Tegal Alun
Banyak hal tak terduga ketika kami memasak. Ga bawa sendok dan garpu, jadi untuk gantinya terpaksa pake ranting. Dan jelas itu tidak mengurangi rasa nikmat, karena kelaparan memang mampu menumpulkan kemampuan lidah. Begitu terisi, rasa kantuk membekap mata. Setelah beberes kami bertiga pun terkapar diantara bebatuan di bawah rindangnya pohon. Terlelap meniti mimpi.
Hanya satu jam kami tidur. Beberapa rombongan mulai turun menuju Pondok Selada. Angka 14.30 berkedip seperti mengingatkan kami untuk segera beranjak. Sesuai info dari rombongan sebelumnya , kurang setengah jam kami sampai di Tegal Alun. Menuju kesini terdapat sebuah tanjakan yang bernama Tanjakan Mamang, sayang sekali kami ga menemukan tulisan seperti yang di blog – blog pendakian.
Ladang edelweiss menghampar luas serasa tak berbatas karna kabut mulai turun, merepih kehangatan mentari. Di arah barat mentari tersekap mega. Saat itu ada semacam kegiatan yang dilakukan oleh sekelompok mahasiswa. Entah apa itu. Aku sempatkan bertanya kemana arah menuju puncak. Dan tidak kudapat jawaban yang memuaskan. Memang tidak popular puncak Papandayan, tenggelam oleh nama Tegal Alun.
Kami pun mulai menyusur perlahan ke arah barat. Banyak kemungkinan jalurnya dan itu sangat membingungkan hingga kamipun menemukan tali raffia yang diikatkan di dahan – dahan edelweiss.

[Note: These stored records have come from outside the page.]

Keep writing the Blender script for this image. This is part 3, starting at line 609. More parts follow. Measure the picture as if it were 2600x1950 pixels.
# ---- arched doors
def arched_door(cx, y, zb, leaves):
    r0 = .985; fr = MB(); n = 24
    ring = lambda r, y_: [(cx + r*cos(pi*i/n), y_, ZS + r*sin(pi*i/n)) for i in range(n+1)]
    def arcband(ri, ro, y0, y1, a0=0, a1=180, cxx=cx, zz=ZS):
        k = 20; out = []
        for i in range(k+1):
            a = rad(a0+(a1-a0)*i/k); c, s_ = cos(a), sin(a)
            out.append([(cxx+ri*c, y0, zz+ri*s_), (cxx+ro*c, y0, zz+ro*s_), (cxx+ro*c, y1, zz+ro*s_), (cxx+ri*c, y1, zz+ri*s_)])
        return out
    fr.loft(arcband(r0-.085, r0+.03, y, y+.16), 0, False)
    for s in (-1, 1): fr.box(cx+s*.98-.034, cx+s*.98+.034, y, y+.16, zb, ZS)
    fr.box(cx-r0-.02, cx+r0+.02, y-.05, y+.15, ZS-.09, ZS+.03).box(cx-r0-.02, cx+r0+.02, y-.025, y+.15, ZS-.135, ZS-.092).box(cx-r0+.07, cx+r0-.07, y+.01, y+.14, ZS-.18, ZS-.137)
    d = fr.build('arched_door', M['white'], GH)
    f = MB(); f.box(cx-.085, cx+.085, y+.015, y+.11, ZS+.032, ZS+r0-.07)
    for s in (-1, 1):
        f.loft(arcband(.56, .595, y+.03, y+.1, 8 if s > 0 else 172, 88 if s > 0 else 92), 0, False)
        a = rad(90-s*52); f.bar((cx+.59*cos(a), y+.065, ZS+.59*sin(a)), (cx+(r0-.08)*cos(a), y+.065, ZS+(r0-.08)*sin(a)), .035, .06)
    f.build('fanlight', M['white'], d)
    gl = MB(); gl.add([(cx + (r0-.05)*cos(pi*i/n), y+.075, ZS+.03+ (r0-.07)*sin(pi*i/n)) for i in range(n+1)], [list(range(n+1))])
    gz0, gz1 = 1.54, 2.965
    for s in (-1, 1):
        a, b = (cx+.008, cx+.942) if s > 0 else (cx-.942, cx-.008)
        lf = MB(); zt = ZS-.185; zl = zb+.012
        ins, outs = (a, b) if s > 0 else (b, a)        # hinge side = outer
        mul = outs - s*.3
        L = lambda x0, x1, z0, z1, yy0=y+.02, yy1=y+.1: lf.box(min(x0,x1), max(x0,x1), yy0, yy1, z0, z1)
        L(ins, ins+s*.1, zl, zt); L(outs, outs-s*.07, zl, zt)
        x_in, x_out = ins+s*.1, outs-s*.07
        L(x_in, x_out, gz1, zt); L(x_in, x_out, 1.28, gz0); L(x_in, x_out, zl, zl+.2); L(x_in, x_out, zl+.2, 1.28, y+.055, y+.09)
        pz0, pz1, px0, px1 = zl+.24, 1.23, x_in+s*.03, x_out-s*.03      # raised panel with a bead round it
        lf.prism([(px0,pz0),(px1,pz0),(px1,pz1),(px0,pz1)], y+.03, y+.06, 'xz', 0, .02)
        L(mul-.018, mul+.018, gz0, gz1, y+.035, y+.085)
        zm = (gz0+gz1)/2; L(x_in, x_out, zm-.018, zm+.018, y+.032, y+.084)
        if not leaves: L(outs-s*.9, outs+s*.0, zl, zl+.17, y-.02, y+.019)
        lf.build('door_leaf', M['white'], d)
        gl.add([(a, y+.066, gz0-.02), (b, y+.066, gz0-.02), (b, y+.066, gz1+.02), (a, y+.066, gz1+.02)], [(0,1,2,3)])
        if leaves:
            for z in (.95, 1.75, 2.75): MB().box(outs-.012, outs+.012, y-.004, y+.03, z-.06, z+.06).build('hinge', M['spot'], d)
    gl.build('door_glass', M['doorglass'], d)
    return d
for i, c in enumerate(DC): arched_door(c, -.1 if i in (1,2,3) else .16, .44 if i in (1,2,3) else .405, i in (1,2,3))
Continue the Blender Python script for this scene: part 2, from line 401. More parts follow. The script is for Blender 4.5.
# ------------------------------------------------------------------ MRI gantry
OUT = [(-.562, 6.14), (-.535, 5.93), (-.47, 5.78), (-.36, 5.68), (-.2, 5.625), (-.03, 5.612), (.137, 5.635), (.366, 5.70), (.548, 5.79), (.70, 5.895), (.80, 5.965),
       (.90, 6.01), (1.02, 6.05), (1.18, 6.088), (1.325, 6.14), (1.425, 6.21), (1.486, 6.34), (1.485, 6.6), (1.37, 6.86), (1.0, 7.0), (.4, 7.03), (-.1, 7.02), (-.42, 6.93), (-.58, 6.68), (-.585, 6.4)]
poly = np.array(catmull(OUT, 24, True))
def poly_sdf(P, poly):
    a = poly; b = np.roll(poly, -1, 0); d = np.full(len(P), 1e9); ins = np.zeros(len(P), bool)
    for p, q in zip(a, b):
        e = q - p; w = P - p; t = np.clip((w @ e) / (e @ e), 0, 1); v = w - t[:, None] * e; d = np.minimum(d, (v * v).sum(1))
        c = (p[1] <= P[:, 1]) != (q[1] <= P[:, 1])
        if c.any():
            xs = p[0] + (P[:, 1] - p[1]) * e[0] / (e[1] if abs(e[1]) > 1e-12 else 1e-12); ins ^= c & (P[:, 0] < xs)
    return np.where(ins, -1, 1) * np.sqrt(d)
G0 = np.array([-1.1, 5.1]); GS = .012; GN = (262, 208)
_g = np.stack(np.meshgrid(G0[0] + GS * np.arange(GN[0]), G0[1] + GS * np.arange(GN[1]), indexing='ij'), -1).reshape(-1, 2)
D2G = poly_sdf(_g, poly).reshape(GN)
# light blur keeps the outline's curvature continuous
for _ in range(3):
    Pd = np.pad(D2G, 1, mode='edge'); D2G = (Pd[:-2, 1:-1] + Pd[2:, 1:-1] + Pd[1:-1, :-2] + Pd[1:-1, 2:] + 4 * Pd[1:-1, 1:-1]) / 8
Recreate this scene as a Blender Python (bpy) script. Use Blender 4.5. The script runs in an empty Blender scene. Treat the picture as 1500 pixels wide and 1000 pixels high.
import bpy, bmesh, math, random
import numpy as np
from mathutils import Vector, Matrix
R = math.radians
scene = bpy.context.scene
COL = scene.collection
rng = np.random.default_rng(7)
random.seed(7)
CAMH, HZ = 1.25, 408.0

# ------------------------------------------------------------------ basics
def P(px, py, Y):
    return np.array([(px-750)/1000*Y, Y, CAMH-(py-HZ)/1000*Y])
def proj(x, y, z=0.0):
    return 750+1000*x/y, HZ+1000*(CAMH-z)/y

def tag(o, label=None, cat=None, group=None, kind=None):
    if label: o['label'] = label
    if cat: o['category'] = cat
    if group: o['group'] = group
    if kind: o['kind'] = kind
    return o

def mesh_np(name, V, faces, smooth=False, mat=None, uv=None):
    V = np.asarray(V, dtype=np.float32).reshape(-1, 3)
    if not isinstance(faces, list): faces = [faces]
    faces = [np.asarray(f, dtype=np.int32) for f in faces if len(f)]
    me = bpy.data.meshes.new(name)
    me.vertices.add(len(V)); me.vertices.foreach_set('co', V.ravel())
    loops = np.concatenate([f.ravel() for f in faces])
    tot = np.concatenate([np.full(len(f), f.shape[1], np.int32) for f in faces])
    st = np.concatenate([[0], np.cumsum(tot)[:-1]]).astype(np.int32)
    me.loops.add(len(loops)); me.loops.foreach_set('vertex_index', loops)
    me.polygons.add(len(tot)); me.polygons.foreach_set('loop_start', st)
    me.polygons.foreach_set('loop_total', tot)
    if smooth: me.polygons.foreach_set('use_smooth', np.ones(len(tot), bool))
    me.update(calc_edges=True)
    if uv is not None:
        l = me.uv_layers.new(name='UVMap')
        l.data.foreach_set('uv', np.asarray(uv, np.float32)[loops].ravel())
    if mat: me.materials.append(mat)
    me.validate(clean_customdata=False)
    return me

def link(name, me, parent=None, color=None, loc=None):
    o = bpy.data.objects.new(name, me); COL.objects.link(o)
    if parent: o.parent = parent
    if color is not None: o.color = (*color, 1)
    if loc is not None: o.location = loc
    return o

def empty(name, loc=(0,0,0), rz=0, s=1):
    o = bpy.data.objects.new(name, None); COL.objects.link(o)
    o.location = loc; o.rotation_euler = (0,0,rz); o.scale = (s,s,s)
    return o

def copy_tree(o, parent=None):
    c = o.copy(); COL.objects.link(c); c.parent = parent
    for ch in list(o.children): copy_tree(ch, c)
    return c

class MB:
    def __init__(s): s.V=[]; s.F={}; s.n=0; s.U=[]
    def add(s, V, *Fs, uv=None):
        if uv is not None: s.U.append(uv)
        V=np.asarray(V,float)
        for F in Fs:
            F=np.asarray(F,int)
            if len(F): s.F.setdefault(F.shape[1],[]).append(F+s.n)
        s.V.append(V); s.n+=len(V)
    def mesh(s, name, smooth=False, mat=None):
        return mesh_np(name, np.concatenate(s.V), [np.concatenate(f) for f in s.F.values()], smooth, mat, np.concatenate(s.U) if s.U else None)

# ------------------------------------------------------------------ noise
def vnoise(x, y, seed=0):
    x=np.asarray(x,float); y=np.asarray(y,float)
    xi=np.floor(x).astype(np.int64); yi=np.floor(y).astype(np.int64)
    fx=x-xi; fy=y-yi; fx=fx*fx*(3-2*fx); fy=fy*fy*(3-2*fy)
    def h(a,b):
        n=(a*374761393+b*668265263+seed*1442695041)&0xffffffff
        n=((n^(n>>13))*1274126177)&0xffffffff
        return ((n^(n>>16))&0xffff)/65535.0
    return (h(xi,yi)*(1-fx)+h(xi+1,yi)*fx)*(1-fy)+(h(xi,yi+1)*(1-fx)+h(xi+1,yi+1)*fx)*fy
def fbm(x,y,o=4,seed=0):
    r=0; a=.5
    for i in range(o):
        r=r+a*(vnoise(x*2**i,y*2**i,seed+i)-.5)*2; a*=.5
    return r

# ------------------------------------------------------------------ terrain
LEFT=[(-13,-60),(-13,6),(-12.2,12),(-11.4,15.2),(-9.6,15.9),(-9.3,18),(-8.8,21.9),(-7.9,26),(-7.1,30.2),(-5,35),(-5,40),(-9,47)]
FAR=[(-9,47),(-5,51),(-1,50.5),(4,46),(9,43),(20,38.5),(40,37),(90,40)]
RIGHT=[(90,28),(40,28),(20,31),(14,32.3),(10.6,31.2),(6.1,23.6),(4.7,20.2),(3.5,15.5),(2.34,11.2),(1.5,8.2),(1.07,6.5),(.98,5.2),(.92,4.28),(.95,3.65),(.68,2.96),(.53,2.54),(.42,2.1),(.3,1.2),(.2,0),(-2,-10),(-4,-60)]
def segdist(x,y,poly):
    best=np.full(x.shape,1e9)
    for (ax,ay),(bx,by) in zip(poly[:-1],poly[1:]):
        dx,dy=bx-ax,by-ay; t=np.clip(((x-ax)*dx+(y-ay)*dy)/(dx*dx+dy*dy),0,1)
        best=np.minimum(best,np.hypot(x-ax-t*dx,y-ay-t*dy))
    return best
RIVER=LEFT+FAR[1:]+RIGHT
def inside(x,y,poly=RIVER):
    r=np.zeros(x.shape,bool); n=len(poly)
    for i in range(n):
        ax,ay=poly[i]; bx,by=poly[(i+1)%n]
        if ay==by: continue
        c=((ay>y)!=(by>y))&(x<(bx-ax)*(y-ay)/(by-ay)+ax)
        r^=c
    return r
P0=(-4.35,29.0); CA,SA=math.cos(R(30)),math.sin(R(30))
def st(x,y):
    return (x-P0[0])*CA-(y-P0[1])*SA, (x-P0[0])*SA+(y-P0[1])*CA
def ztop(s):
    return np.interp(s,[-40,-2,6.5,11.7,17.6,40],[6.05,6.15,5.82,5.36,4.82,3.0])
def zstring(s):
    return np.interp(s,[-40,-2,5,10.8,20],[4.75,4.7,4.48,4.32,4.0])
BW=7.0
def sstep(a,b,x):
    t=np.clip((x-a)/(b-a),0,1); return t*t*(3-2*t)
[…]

Dan Alhamdulillah kami menemukan papan petunjuk arah puncak. Menunjuk ke arah punggungan bukit di seberang sana.
Puncak
Rintangan pertama adalah sungai kecil yang mengalir diantara rerumputan hijau. Dingin , sedalam hampir selutut tidak ada pijakan batu sama sekali. Setelah itu mulailah jalan setapak terlihat menanjak ke arah belukar. Tantangan Papandayan di mulai dari titik ini. Selama 1 jam kami berjalan dari Tegal Alun akhirnya kami beristirahat di sebuah tanah yang cukup lapang. Awalnya kami pikir inilah puncak, karena datar , cukup luas dan berada di tepian kawah.
Namun beberapa saat kemudian kami tahu ini bukan puncak. Serombongan pendaki baru aja turun dari puncak. Mereka sejenak berhenti dan beristirahat bersama kami. Dari mereka kami tahu puncak sudah dekat, kurang lebih 15 menit kata mereka. Di sela perbincangan, aku iseng bertanya “ Bisa ga dari puncak langsung ke parkiran (pos 1) tanpa balik lagi kesini ? “. Ada, tapi jalur itu sudah lama ditutup dan mereka belum pernah sama sekali melewatinya, meskipun telah mendaki Papandayan lebih dari 10 kali. Kata mereka jalur itu menyusuri bibir kawah dan akan berujung di sungai belakang parkiran. Kami pun berpamitan untuk mengejar waktu, saat itu sudah pukul 16.30.
16.50 sampailah kami di puncak. Yup ini jelas puncak , karena papan nama terpatri di pohon. Alhamdulillah. Sejenak kami melepas beban dan sholat Ashar. Sambil menikmati hawa sejuk di sore hari kami menatap landscape Papandayan.
Bila kau masih sanggup menapakan langkah
memaknai terjalnya kehidupan dan mimpi – mimpi selalu menggoda
Jika kau masih ragu untuk jejakan langkah
mengarungi pahitnya kehidupan,
biarkan mentari menyapa sang gelap
kan kembali aku nyalakan
kan kembali aku teriakan
bara gelora jiwa yang pernah membakar
dimasa muda kita,
di masa kita gila.
Biarkan angin liar memandu langkah kita
ke sebuah tujuan tak terpetakan
seindah gejolak magma papandayan
Hanya 15 menit kita di sini. Setelah memastikan ada jalan setapak lain, tepat 17.00 kami berangkat. Target kami pukul 20.00 sampai di parkiran.